-- Begin The records --
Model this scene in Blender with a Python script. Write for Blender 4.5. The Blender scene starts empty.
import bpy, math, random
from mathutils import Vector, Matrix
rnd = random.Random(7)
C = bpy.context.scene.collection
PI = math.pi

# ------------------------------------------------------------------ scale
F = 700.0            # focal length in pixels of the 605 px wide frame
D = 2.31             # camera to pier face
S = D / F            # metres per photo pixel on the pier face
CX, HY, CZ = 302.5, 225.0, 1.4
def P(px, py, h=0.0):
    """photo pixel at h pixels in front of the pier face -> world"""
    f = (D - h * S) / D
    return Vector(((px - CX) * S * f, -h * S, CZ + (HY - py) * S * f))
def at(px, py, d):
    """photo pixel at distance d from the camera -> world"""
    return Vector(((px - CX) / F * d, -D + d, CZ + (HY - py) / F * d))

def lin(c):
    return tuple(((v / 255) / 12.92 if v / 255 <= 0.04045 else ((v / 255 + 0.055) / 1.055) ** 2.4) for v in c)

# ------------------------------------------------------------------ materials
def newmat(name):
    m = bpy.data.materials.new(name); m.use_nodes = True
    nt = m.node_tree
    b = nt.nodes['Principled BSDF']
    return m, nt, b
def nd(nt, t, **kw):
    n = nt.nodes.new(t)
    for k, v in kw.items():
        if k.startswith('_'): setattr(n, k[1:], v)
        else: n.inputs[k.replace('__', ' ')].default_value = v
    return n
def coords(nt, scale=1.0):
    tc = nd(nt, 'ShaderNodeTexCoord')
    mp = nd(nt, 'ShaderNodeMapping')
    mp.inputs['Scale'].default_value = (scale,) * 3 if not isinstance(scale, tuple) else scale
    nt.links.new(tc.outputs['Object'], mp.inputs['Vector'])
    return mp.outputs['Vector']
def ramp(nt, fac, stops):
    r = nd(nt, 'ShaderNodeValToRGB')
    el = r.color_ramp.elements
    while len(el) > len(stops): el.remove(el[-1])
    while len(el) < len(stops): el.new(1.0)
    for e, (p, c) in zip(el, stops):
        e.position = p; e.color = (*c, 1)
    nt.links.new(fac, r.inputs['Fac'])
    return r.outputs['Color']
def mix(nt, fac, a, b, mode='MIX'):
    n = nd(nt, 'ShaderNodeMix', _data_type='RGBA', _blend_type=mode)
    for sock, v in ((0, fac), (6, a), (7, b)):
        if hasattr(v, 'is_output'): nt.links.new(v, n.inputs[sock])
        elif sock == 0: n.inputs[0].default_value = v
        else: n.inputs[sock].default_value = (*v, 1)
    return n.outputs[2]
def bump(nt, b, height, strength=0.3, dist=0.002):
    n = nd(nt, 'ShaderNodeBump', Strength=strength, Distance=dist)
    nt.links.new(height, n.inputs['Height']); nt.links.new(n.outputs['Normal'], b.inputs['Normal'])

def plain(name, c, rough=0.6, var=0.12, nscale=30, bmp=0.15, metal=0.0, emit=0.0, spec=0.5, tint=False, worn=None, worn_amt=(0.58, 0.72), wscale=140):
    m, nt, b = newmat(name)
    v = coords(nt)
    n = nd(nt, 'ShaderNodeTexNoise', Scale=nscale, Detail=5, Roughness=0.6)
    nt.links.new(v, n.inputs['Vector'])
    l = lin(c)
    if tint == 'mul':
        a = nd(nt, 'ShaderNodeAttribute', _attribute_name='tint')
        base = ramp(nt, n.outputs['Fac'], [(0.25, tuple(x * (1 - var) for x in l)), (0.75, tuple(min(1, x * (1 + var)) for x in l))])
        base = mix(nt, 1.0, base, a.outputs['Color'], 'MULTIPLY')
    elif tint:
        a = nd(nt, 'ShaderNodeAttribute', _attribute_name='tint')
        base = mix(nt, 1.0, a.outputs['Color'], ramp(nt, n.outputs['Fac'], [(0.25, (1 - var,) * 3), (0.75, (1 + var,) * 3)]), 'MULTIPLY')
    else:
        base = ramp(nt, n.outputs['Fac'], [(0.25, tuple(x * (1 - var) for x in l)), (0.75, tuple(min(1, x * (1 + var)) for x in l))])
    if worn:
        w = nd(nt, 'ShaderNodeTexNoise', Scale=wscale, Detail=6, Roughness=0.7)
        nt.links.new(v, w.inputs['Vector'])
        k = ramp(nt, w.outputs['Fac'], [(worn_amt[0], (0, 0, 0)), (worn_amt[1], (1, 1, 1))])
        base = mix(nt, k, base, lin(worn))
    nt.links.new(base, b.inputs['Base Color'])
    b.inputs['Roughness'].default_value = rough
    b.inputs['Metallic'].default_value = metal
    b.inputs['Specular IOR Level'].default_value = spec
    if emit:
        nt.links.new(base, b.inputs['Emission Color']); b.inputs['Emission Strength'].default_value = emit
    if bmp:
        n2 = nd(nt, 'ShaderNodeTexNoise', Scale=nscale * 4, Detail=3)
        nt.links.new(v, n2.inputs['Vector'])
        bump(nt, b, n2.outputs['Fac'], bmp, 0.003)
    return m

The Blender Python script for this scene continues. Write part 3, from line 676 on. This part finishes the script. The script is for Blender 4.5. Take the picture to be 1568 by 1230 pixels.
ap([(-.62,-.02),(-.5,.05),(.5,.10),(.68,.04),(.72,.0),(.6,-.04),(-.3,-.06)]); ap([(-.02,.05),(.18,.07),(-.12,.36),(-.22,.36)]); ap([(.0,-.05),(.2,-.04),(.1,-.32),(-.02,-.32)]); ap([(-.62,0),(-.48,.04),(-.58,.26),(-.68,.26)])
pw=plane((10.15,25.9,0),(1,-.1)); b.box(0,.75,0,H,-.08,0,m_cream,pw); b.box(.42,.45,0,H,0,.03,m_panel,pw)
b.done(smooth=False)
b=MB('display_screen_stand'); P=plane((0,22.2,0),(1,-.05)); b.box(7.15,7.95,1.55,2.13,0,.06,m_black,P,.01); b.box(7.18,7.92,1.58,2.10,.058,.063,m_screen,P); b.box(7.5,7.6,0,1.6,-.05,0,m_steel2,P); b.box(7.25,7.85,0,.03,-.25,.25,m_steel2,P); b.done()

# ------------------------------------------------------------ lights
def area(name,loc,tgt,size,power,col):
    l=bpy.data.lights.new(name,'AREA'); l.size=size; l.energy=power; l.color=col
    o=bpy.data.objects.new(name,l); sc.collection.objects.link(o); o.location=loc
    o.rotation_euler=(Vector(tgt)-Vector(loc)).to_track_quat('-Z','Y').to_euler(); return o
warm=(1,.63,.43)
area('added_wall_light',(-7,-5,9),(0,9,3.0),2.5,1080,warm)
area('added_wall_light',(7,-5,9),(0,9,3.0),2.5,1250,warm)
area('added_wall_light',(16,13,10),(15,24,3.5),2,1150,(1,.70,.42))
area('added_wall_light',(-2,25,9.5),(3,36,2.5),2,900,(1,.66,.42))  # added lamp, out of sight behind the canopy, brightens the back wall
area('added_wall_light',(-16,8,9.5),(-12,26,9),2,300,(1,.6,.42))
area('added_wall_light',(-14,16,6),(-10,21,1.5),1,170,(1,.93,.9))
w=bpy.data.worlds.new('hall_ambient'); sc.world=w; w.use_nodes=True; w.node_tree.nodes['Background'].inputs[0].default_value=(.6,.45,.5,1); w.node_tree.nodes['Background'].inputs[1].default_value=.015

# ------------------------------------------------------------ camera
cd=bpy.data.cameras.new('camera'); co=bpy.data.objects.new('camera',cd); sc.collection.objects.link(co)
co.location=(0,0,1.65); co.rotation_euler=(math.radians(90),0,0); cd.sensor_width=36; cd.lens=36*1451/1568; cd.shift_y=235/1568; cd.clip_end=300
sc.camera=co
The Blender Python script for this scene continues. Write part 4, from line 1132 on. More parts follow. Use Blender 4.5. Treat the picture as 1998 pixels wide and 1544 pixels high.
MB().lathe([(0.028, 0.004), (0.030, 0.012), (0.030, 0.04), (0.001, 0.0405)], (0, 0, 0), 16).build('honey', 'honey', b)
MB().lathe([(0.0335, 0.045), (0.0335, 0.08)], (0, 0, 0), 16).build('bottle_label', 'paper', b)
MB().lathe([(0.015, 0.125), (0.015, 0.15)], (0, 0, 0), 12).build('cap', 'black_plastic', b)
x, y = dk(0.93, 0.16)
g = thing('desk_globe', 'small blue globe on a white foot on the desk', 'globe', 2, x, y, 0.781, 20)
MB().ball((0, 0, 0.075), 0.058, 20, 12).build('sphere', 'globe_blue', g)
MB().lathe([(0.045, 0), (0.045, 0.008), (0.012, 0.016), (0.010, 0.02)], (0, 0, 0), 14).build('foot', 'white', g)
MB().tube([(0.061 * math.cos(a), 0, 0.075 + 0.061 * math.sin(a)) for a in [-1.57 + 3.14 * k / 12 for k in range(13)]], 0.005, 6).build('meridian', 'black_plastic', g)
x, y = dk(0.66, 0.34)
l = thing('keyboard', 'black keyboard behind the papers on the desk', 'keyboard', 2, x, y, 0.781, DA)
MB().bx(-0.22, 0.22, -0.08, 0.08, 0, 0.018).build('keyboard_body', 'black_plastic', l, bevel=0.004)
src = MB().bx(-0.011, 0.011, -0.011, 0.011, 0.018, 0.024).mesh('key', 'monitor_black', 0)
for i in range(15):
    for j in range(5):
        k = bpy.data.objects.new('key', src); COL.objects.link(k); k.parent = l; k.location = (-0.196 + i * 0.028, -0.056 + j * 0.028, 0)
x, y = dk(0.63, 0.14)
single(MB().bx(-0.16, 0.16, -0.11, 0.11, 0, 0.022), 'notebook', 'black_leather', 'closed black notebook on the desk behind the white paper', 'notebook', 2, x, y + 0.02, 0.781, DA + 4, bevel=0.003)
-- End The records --
■ **What the task asks**
Above are the entries; repeat their lines exactly, from the first through the one that contains "PI = math.pi".

■ **Answer to this exercise**
Model this scene in Blender with a Python script. Write for Blender 4.5. The Blender scene starts empty.
import bpy, math, random
from mathutils import Vector, Matrix
rnd = random.Random(7)
C = bpy.context.scene.collection
PI = math.pi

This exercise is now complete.